Developments
DeKalb County school board chairman Eugene Walker steps aside as chairman.
The board votes 5-3 to hire a law firm for $150,000 to develop a “correction action plan” for problems cited in a critical report by the Southern Association of Colleges and Schools. SACS placed DeKalb schools’ on accreditation probation in December.
What’s next
A meeting to name a successor could occur Wednesday evening.
Thursday, the Georgia Board of Education will hold a hearing on DeKalb’s board. If the state board recommends it, Gov. Nathan Deal could suspend the county board members.
Days before a showdown that could lead to the ouster of the DeKalb County school board, the leader of the embattled group announced he is relinquishing his role as point man.
“I will be stepping down as chair, and we will elect a new chair,” Eugene Walker announced Monday. Also Monday, Walker and four others voted to pay former Georgia Attorney General Thurbert Baker and his law firm at least $150,000 for “governance training.”
Both moves are calculated to placate the Southern Association of Colleges and Schools, which determined that the board led by Walker had mismanaged finances, engaged in nepotism and otherwise abused power while neglecting responsibilities as academic performance suffered.
SACS put DeKalb on probation in December and threatened to strip accreditation altogether, triggering a Georgia Board of Education hearing Thursday that could lead to the suspension of Walker and the other eight DeKalb board members.
Walker received prominent mention in a scalding report by SACS, which noted that he’d made a hiring recommendation to former superintendent Cheryl Atkinson.
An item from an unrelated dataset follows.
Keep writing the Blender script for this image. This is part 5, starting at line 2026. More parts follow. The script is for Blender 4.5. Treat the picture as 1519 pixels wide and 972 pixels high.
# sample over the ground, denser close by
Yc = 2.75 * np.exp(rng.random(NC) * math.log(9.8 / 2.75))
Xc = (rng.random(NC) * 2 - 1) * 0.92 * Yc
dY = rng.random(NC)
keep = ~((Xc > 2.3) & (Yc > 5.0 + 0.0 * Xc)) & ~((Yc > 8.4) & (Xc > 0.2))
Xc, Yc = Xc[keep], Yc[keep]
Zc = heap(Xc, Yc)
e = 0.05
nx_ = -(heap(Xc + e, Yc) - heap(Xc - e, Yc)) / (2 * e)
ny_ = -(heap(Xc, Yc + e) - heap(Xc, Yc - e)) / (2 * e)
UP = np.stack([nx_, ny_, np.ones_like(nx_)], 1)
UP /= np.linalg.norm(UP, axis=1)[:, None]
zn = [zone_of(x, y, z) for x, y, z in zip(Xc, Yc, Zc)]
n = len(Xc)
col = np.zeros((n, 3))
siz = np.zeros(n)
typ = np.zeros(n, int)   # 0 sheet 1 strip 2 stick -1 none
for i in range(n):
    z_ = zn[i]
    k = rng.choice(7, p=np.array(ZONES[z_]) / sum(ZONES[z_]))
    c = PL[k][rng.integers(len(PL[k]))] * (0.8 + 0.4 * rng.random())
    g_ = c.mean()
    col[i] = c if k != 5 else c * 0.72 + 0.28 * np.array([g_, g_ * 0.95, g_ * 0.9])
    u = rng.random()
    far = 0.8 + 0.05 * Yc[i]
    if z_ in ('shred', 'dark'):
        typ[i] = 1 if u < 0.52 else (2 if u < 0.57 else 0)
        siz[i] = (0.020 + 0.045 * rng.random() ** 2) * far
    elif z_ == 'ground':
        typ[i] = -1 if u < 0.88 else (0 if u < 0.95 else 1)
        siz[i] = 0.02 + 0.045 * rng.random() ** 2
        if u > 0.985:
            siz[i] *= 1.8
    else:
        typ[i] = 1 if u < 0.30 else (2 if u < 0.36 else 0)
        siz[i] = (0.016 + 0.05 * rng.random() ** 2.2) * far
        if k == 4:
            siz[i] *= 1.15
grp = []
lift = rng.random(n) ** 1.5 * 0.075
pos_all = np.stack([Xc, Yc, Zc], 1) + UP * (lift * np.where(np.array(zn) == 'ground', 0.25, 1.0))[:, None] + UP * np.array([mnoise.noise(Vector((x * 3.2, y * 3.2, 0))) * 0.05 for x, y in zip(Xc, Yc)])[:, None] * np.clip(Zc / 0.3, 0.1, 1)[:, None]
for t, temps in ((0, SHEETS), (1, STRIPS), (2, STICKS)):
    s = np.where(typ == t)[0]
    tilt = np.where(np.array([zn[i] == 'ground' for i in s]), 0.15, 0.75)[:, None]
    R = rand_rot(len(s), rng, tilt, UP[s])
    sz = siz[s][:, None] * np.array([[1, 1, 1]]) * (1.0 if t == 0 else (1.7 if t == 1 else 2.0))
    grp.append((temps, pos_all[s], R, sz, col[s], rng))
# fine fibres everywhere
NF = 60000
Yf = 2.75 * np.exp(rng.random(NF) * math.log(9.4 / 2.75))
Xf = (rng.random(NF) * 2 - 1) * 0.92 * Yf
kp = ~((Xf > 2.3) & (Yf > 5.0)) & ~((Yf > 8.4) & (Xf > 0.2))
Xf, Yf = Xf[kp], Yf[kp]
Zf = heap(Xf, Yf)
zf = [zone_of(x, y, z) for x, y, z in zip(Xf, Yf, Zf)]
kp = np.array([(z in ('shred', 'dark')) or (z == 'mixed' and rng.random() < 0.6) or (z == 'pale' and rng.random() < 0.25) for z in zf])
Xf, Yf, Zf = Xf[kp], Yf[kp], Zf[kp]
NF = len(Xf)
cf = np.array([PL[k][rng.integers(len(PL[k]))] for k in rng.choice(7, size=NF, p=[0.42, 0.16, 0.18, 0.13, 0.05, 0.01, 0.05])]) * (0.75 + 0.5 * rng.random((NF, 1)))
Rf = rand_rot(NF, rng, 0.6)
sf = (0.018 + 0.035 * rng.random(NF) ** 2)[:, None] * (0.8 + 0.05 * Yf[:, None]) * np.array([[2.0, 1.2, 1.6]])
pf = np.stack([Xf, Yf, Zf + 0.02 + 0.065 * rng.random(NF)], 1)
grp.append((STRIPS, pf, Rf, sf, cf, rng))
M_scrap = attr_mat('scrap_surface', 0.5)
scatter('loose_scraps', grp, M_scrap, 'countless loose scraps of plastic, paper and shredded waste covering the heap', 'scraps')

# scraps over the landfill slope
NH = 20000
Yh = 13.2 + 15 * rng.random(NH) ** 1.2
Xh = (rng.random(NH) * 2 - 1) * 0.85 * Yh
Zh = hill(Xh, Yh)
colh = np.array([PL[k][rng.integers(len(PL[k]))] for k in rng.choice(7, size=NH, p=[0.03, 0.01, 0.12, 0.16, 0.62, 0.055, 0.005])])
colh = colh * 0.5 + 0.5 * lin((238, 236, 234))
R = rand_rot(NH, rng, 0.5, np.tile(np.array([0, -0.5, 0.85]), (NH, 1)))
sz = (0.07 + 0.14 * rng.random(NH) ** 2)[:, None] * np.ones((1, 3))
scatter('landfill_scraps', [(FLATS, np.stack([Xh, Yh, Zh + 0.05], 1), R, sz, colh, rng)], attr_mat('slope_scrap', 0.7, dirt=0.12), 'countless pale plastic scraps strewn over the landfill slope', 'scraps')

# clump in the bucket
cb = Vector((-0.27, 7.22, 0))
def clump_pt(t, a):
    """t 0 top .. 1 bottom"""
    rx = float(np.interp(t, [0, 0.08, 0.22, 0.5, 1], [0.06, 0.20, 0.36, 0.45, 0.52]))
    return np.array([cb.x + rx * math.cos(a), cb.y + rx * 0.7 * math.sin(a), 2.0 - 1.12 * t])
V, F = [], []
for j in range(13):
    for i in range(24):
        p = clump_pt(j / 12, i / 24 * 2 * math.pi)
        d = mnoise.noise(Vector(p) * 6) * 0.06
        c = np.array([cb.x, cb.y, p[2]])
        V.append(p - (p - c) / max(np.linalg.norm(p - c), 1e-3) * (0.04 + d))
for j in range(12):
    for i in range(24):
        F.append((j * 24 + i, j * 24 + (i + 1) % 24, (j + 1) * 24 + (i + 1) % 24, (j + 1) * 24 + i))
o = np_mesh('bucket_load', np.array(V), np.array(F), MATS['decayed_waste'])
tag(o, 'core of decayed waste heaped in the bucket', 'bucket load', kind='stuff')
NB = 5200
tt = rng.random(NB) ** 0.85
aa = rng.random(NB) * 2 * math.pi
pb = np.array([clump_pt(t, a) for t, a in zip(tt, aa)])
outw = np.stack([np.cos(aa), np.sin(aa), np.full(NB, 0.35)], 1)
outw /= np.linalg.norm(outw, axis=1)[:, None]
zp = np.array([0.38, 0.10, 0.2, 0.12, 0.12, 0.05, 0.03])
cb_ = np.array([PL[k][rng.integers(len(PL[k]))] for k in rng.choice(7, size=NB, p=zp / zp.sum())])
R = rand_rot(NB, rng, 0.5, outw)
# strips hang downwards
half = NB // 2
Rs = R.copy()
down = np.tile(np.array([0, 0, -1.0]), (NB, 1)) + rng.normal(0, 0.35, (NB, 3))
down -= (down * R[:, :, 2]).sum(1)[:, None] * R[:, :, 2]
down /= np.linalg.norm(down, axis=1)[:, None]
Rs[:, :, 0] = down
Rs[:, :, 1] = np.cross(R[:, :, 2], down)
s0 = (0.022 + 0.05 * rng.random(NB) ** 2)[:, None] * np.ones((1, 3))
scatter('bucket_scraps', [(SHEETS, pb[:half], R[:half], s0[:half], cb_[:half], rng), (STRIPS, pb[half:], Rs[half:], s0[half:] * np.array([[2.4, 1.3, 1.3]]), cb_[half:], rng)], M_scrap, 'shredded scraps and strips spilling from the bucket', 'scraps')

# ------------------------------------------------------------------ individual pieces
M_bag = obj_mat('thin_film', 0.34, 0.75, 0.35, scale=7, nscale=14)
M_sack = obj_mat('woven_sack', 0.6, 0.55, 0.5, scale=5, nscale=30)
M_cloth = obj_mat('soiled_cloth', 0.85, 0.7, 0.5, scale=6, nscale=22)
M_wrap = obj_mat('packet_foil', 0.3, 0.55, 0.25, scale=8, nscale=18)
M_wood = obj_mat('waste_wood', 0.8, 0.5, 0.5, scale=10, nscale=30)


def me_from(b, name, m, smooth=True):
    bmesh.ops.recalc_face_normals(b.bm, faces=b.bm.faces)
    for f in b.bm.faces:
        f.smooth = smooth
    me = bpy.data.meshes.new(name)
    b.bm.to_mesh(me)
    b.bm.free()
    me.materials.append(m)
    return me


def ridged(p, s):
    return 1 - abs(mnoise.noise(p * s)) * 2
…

Walker, who will remain as a school board member, was holding the chairman’s title by default, after the fractious board failed to muster a majority vote for a new chairman earlier this year. He had been selected by majority last year, but the position is up for renewal annually.
Walker’s decision to step down came as a welcome surprise to parents such as Karen Zeliff, who has two sons in DeKalb schools, the eldest a junior at Lakeside High. He could face diminished college prospects if the district loses accreditation.
“Finally, thank God,” Zeliff said when she heard of Walker’s decision. He was “definitely part of the problem,” she said. “I think he very clearly had the ‘my school’ attitude.”
SACS criticized the DeKalb board members for thinking about their own political turf before the needs of the district as a whole.
Marcia Coward, president of the DeKalb County Council of PTAs, called Walker’s decision “a step in the right direction.”
The meeting to name a successor could occur Wednesday evening.
It’s unclear how the board’s decision to hire Baker and his firm McKenna, Long & Aldridge to address SACS’ concerns will go over with SACS, since excessive legal fees were among the agency’s concerns.
The decision was controversial: the DeKalb board narrowly approved hiring Baker and his firm “to develop and facilitate a correction action plan.” The item initially failed but passed 5-3 with one abstention after board member Sarah Copelin-Wood switched her vote. (She had abstained on the first go around.)
The contract was presented as a “governance training proposal,” which led board member Nancy Jester of Dunwoody to question the timing. The board might soon be removed, she noted, and a future board might not need the same training.
“Perhaps, had we done this earlier, we might be in a different spot,” Jester said.
Because of DeKalb’s “financial situation,” the firm “will only charge a flat fee of $50,000 per month,” according to an unsigned agreement distributed after the vote.
When told of the decision, state Sen. Fran Millar, R-Dunwoody, judged it a waste of taxpayer money given that there are other, less expensive, training options available. “The Georgia School Boards Association … could do this and it doesn’t cost $150,000. This is not rocket science,” said Millar, who is the past chairman of the senate education committee.
Interim Superintendent Michael Thurmond said the cost would be paid out of general operating funds, but school board member Marshall Orson asked that the money come out of funds earmarked for legal fees “so that there is no net impact on the budget.”
Thurmond said he recommended Baker because the law firm has a corporate governance center that counsels leaders across the country. Hiring the firm to address the SACS concerns “will help to buttress our case before the state board of education,” Thurmond said. However, he said, Baker will have no role in Thursday’s hearing.
It’s a crucial hearing for the DeKalb board because it is likely to produce a recommendation to Gov. Nathan Deal. Under a 2011 law, Deal can suspend the local board if the state school board recommends it. Former DeKalb District Attorney Bob Wilson is representing DeKalb in that matter.
“We’re not hiring them for legal advice,” Thurmond said of Baker’s team. “We have plenty of lawyers in the building; we don’t need another one of those.” Baker’s team includes Eric Tanenblatt, who was chief of staff for former Gov. Sonny Perdue. They will provide “technical assistance,” education and training on governance issues, Thurmond said.
The unsigned contract calls for renegotiation of fees after the three months, when Baker’s team would move to the “implementation phase.” That’s assuming the school board that hired them is still around.